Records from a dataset
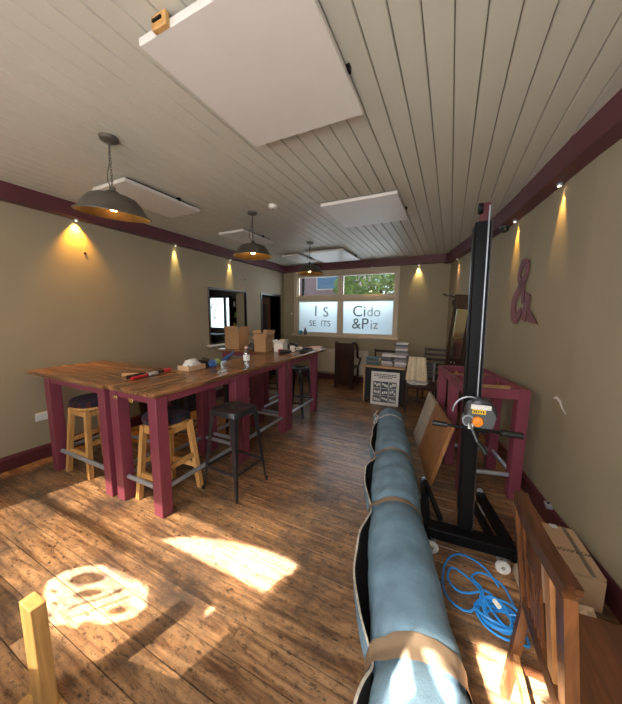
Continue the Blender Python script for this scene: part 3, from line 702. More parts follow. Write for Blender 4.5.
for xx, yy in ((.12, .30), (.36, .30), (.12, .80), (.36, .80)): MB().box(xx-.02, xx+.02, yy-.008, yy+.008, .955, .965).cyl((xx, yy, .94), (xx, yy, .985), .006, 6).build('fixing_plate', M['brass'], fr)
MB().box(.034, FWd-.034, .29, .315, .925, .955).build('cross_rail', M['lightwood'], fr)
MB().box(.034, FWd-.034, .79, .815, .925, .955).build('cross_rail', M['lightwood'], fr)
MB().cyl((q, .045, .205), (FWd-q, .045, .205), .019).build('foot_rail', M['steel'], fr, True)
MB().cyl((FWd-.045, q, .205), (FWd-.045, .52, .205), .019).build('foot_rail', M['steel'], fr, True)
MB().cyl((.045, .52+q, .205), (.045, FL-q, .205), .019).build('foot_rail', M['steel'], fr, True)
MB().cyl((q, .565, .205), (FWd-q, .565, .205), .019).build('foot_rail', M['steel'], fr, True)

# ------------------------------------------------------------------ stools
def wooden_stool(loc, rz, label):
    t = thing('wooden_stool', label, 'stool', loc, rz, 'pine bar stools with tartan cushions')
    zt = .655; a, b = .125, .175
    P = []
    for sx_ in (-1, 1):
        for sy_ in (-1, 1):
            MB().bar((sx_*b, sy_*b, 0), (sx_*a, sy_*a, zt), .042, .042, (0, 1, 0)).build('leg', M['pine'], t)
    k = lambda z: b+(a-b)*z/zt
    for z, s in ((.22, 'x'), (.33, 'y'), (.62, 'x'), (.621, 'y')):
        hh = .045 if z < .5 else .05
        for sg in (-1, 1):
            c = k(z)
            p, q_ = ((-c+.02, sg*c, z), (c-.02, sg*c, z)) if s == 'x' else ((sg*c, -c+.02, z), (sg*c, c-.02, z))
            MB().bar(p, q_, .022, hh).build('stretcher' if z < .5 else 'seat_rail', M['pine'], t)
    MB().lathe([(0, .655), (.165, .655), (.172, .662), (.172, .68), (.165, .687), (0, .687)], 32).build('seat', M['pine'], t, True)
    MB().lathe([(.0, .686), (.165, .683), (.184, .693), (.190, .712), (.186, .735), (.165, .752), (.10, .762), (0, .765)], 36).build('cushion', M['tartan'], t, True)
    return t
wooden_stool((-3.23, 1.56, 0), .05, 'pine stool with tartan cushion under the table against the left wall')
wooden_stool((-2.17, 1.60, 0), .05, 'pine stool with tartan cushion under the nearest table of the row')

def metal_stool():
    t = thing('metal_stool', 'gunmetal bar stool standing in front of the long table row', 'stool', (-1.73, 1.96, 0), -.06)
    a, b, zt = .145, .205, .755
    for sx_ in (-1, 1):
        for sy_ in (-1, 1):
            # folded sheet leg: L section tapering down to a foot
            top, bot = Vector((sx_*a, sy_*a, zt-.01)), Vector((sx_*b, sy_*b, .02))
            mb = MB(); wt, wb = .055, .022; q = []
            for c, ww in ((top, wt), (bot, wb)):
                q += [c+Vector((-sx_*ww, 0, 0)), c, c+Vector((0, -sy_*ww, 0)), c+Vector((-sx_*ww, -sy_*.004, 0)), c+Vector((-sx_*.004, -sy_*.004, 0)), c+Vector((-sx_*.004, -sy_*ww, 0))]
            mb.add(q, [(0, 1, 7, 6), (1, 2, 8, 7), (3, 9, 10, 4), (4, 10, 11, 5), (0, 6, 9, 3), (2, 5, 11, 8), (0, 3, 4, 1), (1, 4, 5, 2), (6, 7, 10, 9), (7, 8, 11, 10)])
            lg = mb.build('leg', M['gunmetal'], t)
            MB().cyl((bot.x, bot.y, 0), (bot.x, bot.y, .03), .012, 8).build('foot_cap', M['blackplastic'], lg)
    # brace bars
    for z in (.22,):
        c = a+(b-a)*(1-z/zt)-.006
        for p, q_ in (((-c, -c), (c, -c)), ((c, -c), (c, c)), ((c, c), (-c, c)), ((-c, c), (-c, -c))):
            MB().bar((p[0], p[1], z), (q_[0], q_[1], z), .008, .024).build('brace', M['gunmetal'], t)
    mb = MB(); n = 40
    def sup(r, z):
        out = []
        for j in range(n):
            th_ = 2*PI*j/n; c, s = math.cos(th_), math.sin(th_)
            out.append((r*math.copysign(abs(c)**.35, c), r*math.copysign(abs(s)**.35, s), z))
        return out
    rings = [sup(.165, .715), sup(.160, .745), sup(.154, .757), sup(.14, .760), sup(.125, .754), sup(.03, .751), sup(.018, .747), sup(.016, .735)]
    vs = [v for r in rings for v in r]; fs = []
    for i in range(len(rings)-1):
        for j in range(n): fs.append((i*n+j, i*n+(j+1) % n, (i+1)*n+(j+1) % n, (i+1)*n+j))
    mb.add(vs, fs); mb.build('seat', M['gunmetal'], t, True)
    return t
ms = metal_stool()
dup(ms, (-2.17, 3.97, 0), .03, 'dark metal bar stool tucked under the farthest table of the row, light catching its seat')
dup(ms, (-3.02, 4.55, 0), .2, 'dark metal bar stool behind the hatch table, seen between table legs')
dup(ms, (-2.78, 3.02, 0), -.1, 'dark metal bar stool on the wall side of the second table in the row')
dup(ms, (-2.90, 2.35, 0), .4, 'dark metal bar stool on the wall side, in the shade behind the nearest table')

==

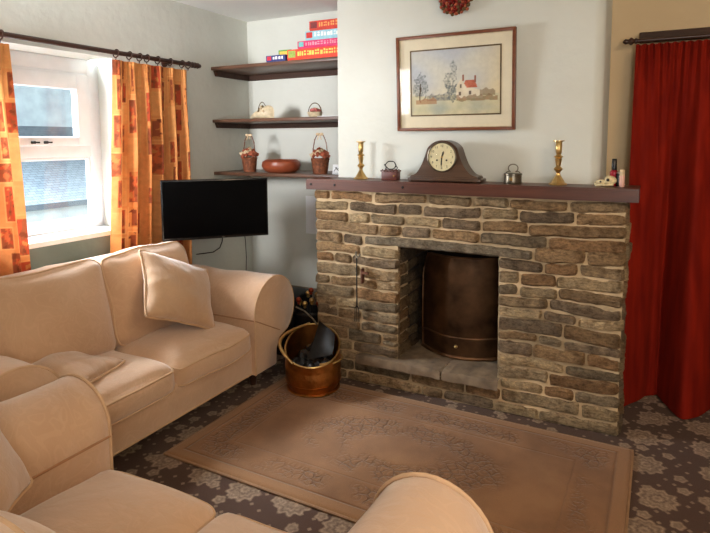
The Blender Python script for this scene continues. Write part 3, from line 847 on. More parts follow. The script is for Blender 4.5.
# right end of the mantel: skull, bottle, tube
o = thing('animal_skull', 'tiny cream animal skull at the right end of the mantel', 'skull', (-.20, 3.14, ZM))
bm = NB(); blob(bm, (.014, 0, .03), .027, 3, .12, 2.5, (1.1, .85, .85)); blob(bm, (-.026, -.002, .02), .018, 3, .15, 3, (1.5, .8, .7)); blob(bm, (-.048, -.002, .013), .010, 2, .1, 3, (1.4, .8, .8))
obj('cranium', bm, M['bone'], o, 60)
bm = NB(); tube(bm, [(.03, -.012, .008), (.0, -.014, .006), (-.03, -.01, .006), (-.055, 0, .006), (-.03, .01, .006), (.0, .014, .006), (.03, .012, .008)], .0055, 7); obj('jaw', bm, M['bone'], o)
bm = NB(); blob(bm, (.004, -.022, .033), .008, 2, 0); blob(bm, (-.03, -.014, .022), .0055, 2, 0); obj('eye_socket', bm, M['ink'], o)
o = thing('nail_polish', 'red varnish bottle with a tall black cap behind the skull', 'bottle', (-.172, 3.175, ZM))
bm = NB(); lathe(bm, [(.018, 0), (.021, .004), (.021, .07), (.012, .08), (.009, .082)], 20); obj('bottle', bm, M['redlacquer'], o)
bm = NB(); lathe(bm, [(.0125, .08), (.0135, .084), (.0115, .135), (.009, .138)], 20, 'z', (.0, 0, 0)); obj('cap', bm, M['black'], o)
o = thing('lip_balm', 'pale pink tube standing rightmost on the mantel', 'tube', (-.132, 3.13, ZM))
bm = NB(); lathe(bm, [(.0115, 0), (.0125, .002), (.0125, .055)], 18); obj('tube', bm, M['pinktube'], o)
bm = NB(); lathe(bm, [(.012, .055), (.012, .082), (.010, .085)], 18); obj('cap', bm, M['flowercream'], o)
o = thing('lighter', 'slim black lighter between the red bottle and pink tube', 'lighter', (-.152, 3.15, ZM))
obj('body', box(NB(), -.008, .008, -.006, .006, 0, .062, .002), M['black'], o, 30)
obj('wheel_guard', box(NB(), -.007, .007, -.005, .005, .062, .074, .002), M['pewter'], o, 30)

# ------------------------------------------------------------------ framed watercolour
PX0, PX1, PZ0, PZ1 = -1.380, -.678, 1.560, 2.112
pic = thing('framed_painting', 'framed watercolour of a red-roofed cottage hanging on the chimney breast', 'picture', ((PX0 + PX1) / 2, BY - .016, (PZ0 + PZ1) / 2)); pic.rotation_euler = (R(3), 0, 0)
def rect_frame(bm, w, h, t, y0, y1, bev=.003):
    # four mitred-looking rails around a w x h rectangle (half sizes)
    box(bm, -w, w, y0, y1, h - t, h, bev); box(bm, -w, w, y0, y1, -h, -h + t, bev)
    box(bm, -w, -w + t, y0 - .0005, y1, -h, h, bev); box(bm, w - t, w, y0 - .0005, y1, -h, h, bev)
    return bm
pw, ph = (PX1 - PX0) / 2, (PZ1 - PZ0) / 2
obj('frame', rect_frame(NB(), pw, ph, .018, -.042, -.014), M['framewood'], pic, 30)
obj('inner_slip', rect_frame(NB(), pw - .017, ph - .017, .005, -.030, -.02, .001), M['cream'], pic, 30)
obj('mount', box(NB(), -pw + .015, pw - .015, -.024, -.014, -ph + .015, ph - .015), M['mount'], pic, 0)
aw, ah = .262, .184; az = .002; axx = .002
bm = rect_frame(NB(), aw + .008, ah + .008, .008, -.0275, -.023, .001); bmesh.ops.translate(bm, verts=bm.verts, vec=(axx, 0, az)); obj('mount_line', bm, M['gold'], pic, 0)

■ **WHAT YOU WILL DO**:
Return verbatim the lines that run from the line containing "The Blender Python script for this scene continues." through the line containing "M['pewter'], o, 30)", inclusive.

■ **REPLY**:
The Blender Python script for this scene continues. Write part 3, from line 847 on. More parts follow. The script is for Blender 4.5.
# right end of the mantel: skull, bottle, tube
o = thing('animal_skull', 'tiny cream animal skull at the right end of the mantel', 'skull', (-.20, 3.14, ZM))
bm = NB(); blob(bm, (.014, 0, .03), .027, 3, .12, 2.5, (1.1, .85, .85)); blob(bm, (-.026, -.002, .02), .018, 3, .15, 3, (1.5, .8, .7)); blob(bm, (-.048, -.002, .013), .010, 2, .1, 3, (1.4, .8, .8))
obj('cranium', bm, M['bone'], o, 60)
bm = NB(); tube(bm, [(.03, -.012, .008), (.0, -.014, .006), (-.03, -.01, .006), (-.055, 0, .006), (-.03, .01, .006), (.0, .014, .006), (.03, .012, .008)], .0055, 7); obj('jaw', bm, M['bone'], o)
bm = NB(); blob(bm, (.004, -.022, .033), .008, 2, 0); blob(bm, (-.03, -.014, .022), .0055, 2, 0); obj('eye_socket', bm, M['ink'], o)
o = thing('nail_polish', 'red varnish bottle with a tall black cap behind the skull', 'bottle', (-.172, 3.175, ZM))
bm = NB(); lathe(bm, [(.018, 0), (.021, .004), (.021, .07), (.012, .08), (.009, .082)], 20); obj('bottle', bm, M['redlacquer'], o)
bm = NB(); lathe(bm, [(.0125, .08), (.0135, .084), (.0115, .135), (.009, .138)], 20, 'z', (.0, 0, 0)); obj('cap', bm, M['black'], o)
o = thing('lip_balm', 'pale pink tube standing rightmost on the mantel', 'tube', (-.132, 3.13, ZM))
bm = NB(); lathe(bm, [(.0115, 0), (.0125, .002), (.0125, .055)], 18); obj('tube', bm, M['pinktube'], o)
bm = NB(); lathe(bm, [(.012, .055), (.012, .082), (.010, .085)], 18); obj('cap', bm, M['flowercream'], o)
o = thing('lighter', 'slim black lighter between the red bottle and pink tube', 'lighter', (-.152, 3.15, ZM))
obj('body', box(NB(), -.008, .008, -.006, .006, 0, .062, .002), M['black'], o, 30)
obj('wheel_guard', box(NB(), -.007, .007, -.005, .005, .062, .074, .002), M['pewter'], o, 30)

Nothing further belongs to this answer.